Visual and inertial data fusion for Globally consistent point cloud registration

Abstract

This work addresses the problem of mapping 3D static environments by using an RGBD sensor, that captures image and depth, and a MARG sensor, composed by inertial sensors and magnetometers. The approached problem is relevant to the robotics field, since its solution will allow mobile robots to autonomously navigate and map unknown environments. Besides, it has impacts on several applications that perform 3D modeling by using scans obtained from depth sensors. Amongst them, one can mention the digital replication of sculptures and art objects, the modeling of characters for games and movies, and the reconstruction of CAD models from old buildings.
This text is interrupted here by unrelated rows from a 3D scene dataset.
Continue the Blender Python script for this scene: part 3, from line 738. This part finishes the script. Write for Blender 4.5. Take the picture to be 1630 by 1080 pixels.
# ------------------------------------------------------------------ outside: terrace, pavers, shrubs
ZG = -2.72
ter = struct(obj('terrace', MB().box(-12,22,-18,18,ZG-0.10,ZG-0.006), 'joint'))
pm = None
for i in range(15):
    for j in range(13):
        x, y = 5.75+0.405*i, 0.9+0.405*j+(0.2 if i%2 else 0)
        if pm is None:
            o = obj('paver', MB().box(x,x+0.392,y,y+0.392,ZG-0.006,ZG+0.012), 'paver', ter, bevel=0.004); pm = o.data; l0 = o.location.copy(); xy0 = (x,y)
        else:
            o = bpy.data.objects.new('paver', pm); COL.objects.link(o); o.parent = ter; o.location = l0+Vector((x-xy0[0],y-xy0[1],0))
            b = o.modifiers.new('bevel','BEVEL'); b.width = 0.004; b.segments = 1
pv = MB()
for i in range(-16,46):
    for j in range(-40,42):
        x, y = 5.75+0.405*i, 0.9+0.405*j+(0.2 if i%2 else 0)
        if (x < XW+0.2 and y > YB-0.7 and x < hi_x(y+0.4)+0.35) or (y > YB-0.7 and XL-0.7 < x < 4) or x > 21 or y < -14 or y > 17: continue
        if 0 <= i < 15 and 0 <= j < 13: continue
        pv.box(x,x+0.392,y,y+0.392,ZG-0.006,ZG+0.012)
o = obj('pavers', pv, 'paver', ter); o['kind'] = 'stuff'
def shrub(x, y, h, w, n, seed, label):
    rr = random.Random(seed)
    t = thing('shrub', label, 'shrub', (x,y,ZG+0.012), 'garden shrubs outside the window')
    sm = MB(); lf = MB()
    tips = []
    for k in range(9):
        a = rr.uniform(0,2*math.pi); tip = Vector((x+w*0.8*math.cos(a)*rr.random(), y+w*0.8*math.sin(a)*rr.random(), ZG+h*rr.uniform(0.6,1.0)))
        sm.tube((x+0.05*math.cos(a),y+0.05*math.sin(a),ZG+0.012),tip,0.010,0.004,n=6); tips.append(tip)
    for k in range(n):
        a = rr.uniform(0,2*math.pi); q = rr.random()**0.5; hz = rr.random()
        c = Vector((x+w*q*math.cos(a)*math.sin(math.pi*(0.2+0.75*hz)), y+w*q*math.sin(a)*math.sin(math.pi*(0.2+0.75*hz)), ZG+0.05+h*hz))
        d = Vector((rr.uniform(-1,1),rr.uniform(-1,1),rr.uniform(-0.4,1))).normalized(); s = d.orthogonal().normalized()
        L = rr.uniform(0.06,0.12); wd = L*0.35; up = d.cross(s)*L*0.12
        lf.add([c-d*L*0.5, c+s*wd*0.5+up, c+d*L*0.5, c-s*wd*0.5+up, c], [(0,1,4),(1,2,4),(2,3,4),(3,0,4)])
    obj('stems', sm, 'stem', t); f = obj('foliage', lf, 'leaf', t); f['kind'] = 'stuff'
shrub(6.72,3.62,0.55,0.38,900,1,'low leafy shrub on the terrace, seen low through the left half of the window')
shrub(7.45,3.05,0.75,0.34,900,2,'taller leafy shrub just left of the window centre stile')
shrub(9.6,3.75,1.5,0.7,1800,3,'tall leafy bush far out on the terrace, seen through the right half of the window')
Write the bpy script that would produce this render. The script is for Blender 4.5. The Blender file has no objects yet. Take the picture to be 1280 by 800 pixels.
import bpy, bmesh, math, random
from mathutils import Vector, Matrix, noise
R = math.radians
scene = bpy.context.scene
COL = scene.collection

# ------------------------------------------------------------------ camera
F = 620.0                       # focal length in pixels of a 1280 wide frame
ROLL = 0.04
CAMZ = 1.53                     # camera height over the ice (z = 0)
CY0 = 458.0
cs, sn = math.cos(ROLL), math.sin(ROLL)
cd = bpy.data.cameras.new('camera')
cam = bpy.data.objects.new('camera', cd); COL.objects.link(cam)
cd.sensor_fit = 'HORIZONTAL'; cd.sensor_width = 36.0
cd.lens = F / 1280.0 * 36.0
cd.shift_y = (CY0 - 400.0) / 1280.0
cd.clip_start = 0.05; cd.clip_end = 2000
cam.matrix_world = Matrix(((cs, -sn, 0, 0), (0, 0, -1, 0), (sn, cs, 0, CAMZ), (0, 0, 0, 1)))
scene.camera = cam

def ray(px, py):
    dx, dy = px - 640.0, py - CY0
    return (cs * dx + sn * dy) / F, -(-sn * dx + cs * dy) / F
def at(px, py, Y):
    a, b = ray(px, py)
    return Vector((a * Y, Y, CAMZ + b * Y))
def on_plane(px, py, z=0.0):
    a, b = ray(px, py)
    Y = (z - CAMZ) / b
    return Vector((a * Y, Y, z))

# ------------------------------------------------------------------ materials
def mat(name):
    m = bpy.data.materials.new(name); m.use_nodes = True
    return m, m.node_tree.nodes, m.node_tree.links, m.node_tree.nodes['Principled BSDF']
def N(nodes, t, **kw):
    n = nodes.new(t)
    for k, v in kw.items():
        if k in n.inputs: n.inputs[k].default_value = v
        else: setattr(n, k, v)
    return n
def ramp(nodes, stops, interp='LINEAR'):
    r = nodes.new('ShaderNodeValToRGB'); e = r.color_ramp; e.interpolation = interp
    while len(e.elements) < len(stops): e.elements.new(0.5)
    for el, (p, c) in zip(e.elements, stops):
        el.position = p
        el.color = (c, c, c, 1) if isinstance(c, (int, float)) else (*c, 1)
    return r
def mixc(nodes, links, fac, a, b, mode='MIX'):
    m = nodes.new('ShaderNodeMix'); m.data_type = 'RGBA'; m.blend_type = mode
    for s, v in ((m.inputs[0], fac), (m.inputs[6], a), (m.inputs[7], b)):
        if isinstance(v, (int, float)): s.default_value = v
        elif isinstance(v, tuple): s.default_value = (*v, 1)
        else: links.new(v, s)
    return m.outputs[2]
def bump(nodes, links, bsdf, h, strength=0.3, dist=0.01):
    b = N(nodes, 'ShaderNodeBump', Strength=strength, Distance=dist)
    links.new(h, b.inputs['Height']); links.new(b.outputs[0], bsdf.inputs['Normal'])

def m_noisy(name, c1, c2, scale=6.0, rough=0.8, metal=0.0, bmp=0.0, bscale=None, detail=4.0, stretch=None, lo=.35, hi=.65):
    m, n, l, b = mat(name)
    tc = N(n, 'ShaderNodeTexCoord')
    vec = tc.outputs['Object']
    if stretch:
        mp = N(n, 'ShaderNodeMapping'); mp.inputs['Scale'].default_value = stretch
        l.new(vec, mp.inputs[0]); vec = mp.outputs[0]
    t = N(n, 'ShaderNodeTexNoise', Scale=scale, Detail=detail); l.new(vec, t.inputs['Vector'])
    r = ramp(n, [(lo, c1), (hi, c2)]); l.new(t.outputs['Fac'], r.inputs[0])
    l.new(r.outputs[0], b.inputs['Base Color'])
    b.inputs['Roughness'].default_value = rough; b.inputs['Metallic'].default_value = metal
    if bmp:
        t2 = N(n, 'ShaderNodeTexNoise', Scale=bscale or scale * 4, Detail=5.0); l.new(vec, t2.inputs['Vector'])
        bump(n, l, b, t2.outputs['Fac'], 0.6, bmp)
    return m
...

We have decided to address the problem by performing a rigid registration of point clouds sequentially captured by the depth sensor, posteriorly using the data provided by the inertial sensor as a guide both during the coarse alignment stage and during the global optimization of the estimated map. During the point cloud alignment based on feature matching, the rotation estimated from the MARG sensor is used as an initial estimation of the attitude between point clouds. Thereby, we seek to match keypoints considering only three translational degrees of freedom. The attitude given by the MARG is also used to reduce the search space for loop closures. The fusion of RGB-D and inertial data is still very little explored in the related literature. A similar work already published only uses inertial data to improve the attitude estimation during the pairwise alignment in an ad-hoc fashion, potentially discarding it under specific conditions, and neglecting the global optimization stage. Since we use a MARG sensor, we assume the sensor drift to be negligible for the purposes of our application, which allows us to always use its data, specially during the global optimization stage. In our experiments, we mapped the walls of a rectangular room with dimensions 9.84m x 7.13m and compared the results with a map from the same scene captured by a Zebedee sensor, state of the art in terms of laser-based 3D mapping. We also compared the proposed algorithm against the RGB-D SLAM methodology, which, unlike our methodology, was not capable of detecting the loop closure region.